It’s the freakin’ weekend. Time to have fun with some makeup. Sunset eye shadow is a hot look for summer, but you can go into a meltdown unless you know a few basic tricks. Pro makeup artist Marc Cornwall talked me through the steps on how to make this eye shadow trend my own.
Here’s what you’ll need to get the look:
Preventive measures are necessary—do not put your base or undereye concealer on until you finish applying your eye shadow. Prepping the eye with a primer is important, especially if you want the shadow to stay where you put it, because having orange-shadow fallout under your eyes will totally throw off the rest of your makeup. Trust—unless you thoroughly take off all the fallout with makeup remover, the pigment from the orange eye shadow will come back to haunt you, like that third tequila sunrise—you know, that one you shouldn’t have drunk in the first place. So don’t cut corners; go slow with shadow, clean up the fallout as you go and put your base on after, ladies.
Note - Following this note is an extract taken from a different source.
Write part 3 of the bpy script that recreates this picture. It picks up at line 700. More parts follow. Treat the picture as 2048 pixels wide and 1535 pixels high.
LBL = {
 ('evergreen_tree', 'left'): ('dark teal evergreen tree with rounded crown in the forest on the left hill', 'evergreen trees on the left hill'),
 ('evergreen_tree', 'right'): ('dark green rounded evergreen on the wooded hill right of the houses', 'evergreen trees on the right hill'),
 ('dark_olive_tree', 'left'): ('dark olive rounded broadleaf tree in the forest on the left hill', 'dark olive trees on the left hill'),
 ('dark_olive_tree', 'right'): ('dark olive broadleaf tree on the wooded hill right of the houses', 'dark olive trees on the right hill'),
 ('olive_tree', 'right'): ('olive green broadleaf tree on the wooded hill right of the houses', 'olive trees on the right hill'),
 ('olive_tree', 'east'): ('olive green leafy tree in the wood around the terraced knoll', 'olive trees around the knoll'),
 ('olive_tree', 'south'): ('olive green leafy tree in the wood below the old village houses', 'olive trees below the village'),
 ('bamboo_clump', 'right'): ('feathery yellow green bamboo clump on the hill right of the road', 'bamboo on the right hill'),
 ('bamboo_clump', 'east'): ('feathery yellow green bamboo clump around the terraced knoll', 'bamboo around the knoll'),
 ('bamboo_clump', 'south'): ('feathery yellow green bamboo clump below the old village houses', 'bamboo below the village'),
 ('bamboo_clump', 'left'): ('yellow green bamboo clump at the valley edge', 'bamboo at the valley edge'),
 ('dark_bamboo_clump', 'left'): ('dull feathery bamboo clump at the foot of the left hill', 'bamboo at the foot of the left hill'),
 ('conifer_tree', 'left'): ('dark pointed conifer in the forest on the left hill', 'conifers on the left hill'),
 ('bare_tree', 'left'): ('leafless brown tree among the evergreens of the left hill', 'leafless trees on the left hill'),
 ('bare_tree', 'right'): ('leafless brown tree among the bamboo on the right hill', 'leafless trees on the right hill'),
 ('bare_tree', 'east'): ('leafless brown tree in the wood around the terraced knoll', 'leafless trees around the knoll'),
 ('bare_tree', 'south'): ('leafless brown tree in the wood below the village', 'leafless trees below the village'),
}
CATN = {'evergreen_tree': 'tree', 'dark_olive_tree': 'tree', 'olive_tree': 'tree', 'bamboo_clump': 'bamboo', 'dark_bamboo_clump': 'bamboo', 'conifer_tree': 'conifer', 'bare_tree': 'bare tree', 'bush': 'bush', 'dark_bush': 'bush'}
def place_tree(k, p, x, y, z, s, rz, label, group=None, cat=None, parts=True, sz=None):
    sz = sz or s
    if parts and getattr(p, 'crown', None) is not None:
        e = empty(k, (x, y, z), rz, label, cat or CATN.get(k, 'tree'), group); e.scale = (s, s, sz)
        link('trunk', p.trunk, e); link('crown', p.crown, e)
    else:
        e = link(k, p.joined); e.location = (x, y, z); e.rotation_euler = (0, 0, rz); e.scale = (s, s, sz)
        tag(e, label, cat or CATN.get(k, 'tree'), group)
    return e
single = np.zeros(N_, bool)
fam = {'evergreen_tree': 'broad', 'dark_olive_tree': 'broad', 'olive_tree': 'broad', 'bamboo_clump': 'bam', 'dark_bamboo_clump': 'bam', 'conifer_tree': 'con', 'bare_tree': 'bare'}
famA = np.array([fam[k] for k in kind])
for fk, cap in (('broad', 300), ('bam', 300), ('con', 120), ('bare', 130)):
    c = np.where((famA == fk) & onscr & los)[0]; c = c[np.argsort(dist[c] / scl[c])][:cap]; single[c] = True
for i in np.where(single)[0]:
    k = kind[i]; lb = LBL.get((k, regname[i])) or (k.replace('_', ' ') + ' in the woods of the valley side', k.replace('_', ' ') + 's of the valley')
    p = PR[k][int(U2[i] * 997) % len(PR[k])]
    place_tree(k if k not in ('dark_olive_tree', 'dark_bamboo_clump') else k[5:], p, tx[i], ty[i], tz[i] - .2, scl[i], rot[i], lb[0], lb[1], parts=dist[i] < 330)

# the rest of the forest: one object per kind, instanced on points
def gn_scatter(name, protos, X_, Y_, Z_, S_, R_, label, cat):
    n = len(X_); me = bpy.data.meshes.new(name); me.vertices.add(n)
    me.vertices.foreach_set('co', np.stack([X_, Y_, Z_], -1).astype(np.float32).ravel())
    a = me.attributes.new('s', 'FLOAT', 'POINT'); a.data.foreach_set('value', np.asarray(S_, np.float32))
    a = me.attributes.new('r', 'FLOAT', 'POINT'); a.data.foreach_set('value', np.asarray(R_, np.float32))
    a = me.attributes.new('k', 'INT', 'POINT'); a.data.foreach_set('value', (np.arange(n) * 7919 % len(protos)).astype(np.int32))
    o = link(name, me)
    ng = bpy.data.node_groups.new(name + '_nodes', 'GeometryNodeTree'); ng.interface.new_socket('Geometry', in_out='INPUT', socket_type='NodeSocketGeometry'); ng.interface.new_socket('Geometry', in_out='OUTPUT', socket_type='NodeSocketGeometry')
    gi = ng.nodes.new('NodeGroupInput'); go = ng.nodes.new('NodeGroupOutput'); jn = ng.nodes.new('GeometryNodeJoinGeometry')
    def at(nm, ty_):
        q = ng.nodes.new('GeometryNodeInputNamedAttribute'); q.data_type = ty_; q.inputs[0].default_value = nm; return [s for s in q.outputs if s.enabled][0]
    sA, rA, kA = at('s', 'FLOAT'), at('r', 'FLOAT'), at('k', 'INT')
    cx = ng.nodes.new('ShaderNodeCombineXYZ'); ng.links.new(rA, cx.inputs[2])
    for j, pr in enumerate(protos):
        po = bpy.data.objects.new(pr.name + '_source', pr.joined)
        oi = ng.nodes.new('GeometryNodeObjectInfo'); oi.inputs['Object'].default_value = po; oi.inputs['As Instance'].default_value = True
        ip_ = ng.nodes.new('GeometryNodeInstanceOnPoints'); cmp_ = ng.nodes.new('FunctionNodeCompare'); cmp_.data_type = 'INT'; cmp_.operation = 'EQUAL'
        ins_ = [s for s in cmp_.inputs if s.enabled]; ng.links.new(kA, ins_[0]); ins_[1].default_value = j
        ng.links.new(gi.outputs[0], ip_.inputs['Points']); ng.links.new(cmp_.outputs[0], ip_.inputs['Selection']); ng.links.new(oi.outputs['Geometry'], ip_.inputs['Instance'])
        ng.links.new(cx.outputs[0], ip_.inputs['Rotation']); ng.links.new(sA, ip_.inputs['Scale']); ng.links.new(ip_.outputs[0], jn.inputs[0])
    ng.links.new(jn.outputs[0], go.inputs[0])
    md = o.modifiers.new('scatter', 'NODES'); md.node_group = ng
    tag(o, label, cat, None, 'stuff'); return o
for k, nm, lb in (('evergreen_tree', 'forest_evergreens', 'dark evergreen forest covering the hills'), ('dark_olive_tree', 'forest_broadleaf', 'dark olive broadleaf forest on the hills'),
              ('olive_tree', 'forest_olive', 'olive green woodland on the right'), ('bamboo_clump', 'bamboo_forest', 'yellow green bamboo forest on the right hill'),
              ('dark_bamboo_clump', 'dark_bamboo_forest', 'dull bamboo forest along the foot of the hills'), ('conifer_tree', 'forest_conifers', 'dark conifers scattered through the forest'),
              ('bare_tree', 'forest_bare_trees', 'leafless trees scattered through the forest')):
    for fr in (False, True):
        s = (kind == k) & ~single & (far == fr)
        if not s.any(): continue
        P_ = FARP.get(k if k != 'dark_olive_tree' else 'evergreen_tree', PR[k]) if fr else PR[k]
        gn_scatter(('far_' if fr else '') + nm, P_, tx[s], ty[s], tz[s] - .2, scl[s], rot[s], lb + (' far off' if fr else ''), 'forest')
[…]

Once you’ve primed your lids, the next step is to create a cut crease to use as a guideline. Using a tapered brush, fluff the line upward toward the brow bone with soft, quick, gentle strokes. If the brush is mushed down at all or loses its shape, that means you are putting too much pressure and basically scrubbing the makeup off your eye.
Grab your sponge applicator for the next step and load it up with the orange color. Cover your entire lid in a gentle patting motion. It’s important to pat the color on rather than sweep it across the lid with the brush so that the color locks itself to the primer. Now go in with your tapered brush and whisk away the excess shadow. Always move your brush upward toward the brow bone, which is the technique used to create the subtle gradation of color.
Starting at the pupil, which is the best way to find the highest arch of the brow, use your sponge applicator to tap gold shadow along the brow bone to create the golden glow of the sunset.
To finish off the look, we added lashes. I dusted orange shadow under my bottom lashes. To keep the orange shadow from making my eyes look jaundiced—oranges and reds bring out the yellow in both the whites of the eyes and the skin—we added a creamy off-white eyeliner to pop the white in my eyes. Don’t use a pure-white liner because it can look obvious and unintentionally ’60s retro in the wrong way. I love the sunset eye for high summer and early fall.